Writing software to protect political activists against censorship and surveillance is a tricky business. If those activists are living under the kind of authoritarian regimes where a loss of privacy may lead to the loss of life or liberty, we need to tread especially cautiously.

A great deal of post-mortem analysis is occurring at the moment after the collapse of the Haystack project. Haystack was a censorship-circumvention project that began as a real-time response to Iranian election protests last year. The code received significant levels of media coverage, but never reached the levels of technical maturity and security that are necessary to protect the lives of activists in countries like Iran (or many other places, for that matter).

This post isn't going to get into the debate about the social processes that gave Haystack the kind of attention and deployment that it received, before it had been properly reviewed and tested. Instead, we want to emphasize something else: it remains possible to write software that makes activists living under authoritarian regimes safer. But the developers, funders, and distributors of that software need to remember that it isn't easy, and need to go about it the right way.

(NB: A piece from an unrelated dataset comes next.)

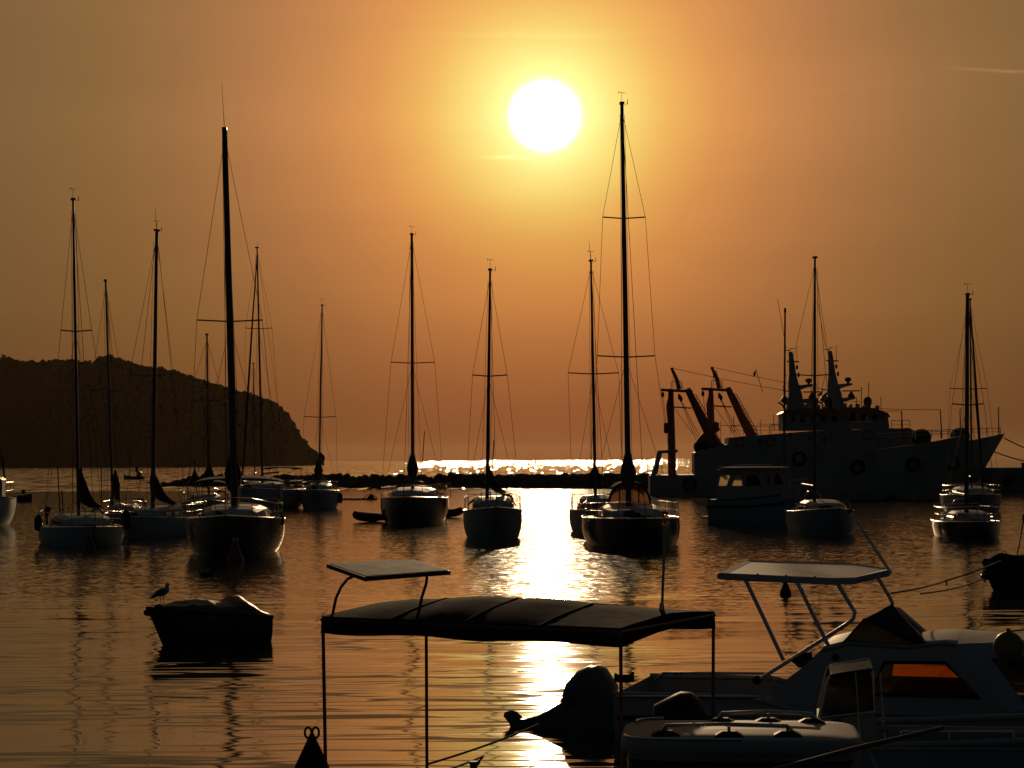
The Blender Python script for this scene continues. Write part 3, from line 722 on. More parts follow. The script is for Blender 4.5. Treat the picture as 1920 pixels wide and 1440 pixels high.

Here are a few essential points:

  1. Secure communications tools need a clearly defined model of the privacy threats they defend against, and the way the design addresses those threats needs to be clearly and rigorously specified.
  2. Careful thought needs to be put into user interface design, so that the end users of the system (who may not speak English, nor be sophisticated computer users) have some hope of understanding what threats the software is and isn't defending against. This is hard to do right, but it's very important: in some cases, if a dissident is a major target for a sophisticated government, they probably shouldn't be using networked computers at all.
  3. Writing secure software is much harder than just writing software; it requires a different mindset and a whole extra set of skills and experience. Unless a project includes experienced, competent security engineers, it is almost certain to include bugs that threaten users' privacy (actually, all complex codebases include security bugs, but good security teams will be able to make them rarer and do a better job of mitigating the damage).
  4. Tools need to be thoroughly tested by the computer security community before they are distributed to activists whose lives and liberty are at stake. Fortunately, plenty of well-tested tools are available to provide privacy and circumvention of censorship, including Tor, ssh, VPNs, or Gmail over HTTPS. All of these tools have their own limitations, and need to be used for the correct purposes, but they are the best choices for activists in at least some situations.
  5. Until you're familiar with the extensive research literature on privacy-preserving communications systems, it's probably best to get involved with (or fund) one of the many existing projects that are trying to defeat Internet censorship, before starting your own. The Tor Project is the largest and most organized of these, and is a good place for developers and funders to find work that needs to be done. There are numerous academic groups doing high-quality research, and some of them also build invaluable privacy tools. There are also some small projects that still need a lot of extra work and security auditing, but which may one day provide extremely important tools for dissidents; the "T(A)ILS" project is one good example.

For further reading on good security practices and the tools available for activists living under authoritarian regimes, see EFF's Surveillance Self-Defense International whitepaper. For more advice on how to evaluate the quality of censorship-circumvention software, see the Tor Project's article, "Ten things to look for in a circumvention tool".